Diego, invece

Un uomo sempre contro il potere, lontano da Pelè, più autentico e popolare. Ha scelto di morire nello stesso giorno di Fidel Castro, il suo eroe. E di George Best, un altro dannato del mondo del calcio

Diego

A me Maradona non è mai piaciuto come non mi sono mai piaciuti i superuomini. E non ne faccio una questione filosofica, ma prettamente calcistica. Non mi piacciono i giocatori che vincono da soli, a prescindere. Non subisco il fascino di Messi o di Ronaldo, i contemporanei che ritengono – per essere chiari, a ragione – di piegare la regola primaria del calcio, cioè che si gioca in 11 e che l’undicesimo è il valore aggiunto e non quello assoluto.

Ho detto una bestemmia e ne sono consapevole. E allora ne dico un’altra: quanto non mi piaceva in campo, quanto invece lo ammiravo fuori, quando umano combatteva contro la vita e i suoi demoni. Ne vedevo chiara la figura rivoluzionaria, anticonformista, anarchica, se vogliamo, in netto contrasto con l’immagine di messaggero divino dell’Altissimo del calcio, del predestinato venuto in terra per violare le leggi del football e farsi correre dietro frotte di frustrati che sapevano di non poterlo mai acchiappare.
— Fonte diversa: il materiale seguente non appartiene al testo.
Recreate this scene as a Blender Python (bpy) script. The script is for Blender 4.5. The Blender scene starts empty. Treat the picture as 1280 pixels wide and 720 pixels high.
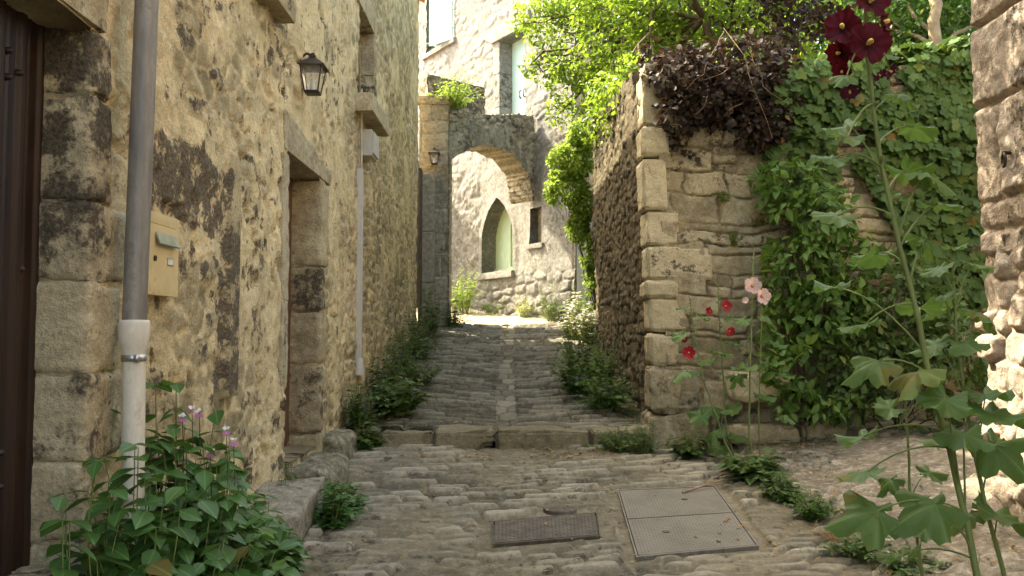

MARADONA: ACHILLE, IMBATTIBILE E SFRONTATO

Fosse stato un rocker sarebbe volato in cielo ai fatidici 27 anni, come Jimi Hendrix, il Maradona della chitarra e come tutti gli eroi maledetti di quel mondo, morti troppo presto per divenire immortali. Maradona non è mai stato Ulisse, bensì Achille, imbattibile e sfrontato, con il destino stampato sulla fronte e incapace di liberarsene. Ma senza scarpini quanta forza ha dimostrato, quanto diverso è stato dal convenzionale Pelè, forse ancora più immenso per genio calcistico, ma uomo di potere e mai condottiero. Diego, invece. Nemico del potere perché il disagio di vivere fa inseguire sogni impossibili. Per esempio, quello di non essere giudicato, di non essere costretto a combattere il freddo della solitudine attraverso una corte ribalda che sempre sa fiutare l’odore del denaro e della debolezza.

Diego ha comprato tutto, donne, macchine, gioielli, droga, ville, aerei. L’unica cosa che s’è conquistato con il sudore vero è l’amore della gente di Napoli che ha visto per una volta il mondo inchinarsi davanti al suo numero 10 e quella disperazione e quella debolezza ha preferito mutuarla in cazzimma.

Diego
Fidel Castro, Diego Armando Maradona e George Best

25 NOVEMBRE: MARADONA, GEORGE BEST E FIDEL CASTRO

Maradona ha scelto di andarsene il 25 novembre, lo stesso genio di un altro pazzo genialoide del pallone, quel George Best che come lui ha rifiutato la coccarda del primo della classe perché tanto sapeva di esserlo senza bisogno della standing ovation. Per Best come per Maradona le pagelle dovevano fermarsi al 90esimo minuto. Il resto, cazzi loro. “Ho speso milioni in donne, auto, champagne e vestiti. Il resto del denaro l’ho sprecato”. Rispose così Best a una intervista provocatoria. E Maradona, anni dopo, in silenzio approvò e sottoscrisse.

E sapete chi completa il tris dei morti eccellenti del 25 novembre? Fidel Castro, l’eroe della vita di Diego, il comandante che nella sua Cuba ha provato nei momenti più difficili a isolarlo e a dargli un’alternativa. E all’amore Diego aggiunse la gratitudine. Fu forse l’unica illusione della sua vita, vinse il primo tempo, perse la partita.

Oggi di fronte alla più grande ingiustizia che perseguita l’uomo, risparmiamo le lacrime e restiamo in silenzio, ciascuno con i propri ricordi. Ciascuno consapevole che non c’è niente di più miserevole di vedere un uomo in ginocchio. E Diego, almeno questo, se l’è risparmiato.